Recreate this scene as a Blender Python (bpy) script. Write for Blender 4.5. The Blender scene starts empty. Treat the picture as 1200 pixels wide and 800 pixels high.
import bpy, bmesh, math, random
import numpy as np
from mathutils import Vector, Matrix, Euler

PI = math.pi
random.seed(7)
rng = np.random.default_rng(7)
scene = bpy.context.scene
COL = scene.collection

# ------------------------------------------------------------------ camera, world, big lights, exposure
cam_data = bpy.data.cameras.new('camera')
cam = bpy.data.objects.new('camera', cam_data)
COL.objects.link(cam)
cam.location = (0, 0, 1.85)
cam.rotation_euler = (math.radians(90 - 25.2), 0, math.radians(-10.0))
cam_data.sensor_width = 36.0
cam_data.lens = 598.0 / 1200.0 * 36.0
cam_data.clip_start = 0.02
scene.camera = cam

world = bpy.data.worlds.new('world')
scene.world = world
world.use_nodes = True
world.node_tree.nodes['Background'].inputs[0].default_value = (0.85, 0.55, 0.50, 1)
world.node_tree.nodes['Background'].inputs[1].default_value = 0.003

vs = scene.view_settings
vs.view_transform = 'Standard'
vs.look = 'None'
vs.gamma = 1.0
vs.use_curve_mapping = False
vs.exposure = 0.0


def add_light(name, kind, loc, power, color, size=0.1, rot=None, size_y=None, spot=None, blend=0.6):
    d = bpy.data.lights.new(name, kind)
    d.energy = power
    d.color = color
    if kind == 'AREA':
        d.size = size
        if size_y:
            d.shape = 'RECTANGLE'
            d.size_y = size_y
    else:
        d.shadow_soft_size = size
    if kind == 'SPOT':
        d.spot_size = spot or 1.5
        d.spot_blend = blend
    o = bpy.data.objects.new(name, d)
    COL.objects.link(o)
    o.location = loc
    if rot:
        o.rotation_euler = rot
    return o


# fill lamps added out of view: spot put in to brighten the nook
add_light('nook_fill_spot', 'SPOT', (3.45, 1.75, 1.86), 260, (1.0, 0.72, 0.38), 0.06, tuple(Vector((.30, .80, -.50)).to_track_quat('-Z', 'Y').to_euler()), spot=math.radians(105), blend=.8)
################
◆ **Problem to solve**:
Extract each line of the material exactly as it stands.

◆ **Response for this exercise**:
Recreate this scene as a Blender Python (bpy) script. Write for Blender 4.5. The Blender scene starts empty. Treat the picture as 1200 pixels wide and 800 pixels high.
import bpy, bmesh, math, random
import numpy as np
from mathutils import Vector, Matrix, Euler

PI = math.pi
random.seed(7)
rng = np.random.default_rng(7)
scene = bpy.context.scene
COL = scene.collection

# ------------------------------------------------------------------ camera, world, big lights, exposure
cam_data = bpy.data.cameras.new('camera')
cam = bpy.data.objects.new('camera', cam_data)
COL.objects.link(cam)
cam.location = (0, 0, 1.85)
cam.rotation_euler = (math.radians(90 - 25.2), 0, math.radians(-10.0))
cam_data.sensor_width = 36.0
cam_data.lens = 598.0 / 1200.0 * 36.0
cam_data.clip_start = 0.02
scene.camera = cam

world = bpy.data.worlds.new('world')
scene.world = world
world.use_nodes = True
world.node_tree.nodes['Background'].inputs[0].default_value = (0.85, 0.55, 0.50, 1)
world.node_tree.nodes['Background'].inputs[1].default_value = 0.003

vs = scene.view_settings
vs.view_transform = 'Standard'
vs.look = 'None'
vs.gamma = 1.0
vs.use_curve_mapping = False
vs.exposure = 0.0


def add_light(name, kind, loc, power, color, size=0.1, rot=None, size_y=None, spot=None, blend=0.6):
    d = bpy.data.lights.new(name, kind)
    d.energy = power
    d.color = color
    if kind == 'AREA':
        d.size = size
        if size_y:
            d.shape = 'RECTANGLE'
            d.size_y = size_y
    else:
        d.shadow_soft_size = size
    if kind == 'SPOT':
        d.spot_size = spot or 1.5
        d.spot_blend = blend
    o = bpy.data.objects.new(name, d)
    COL.objects.link(o)
    o.location = loc
    if rot:
        o.rotation_euler = rot
    return o


# fill lamps added out of view: spot put in to brighten the nook
add_light('nook_fill_spot', 'SPOT', (3.45, 1.75, 1.86), 260, (1.0, 0.72, 0.38), 0.06, tuple(Vector((.30, .80, -.50)).to_track_quat('-Z', 'Y').to_euler()), spot=math.radians(105), blend=.8)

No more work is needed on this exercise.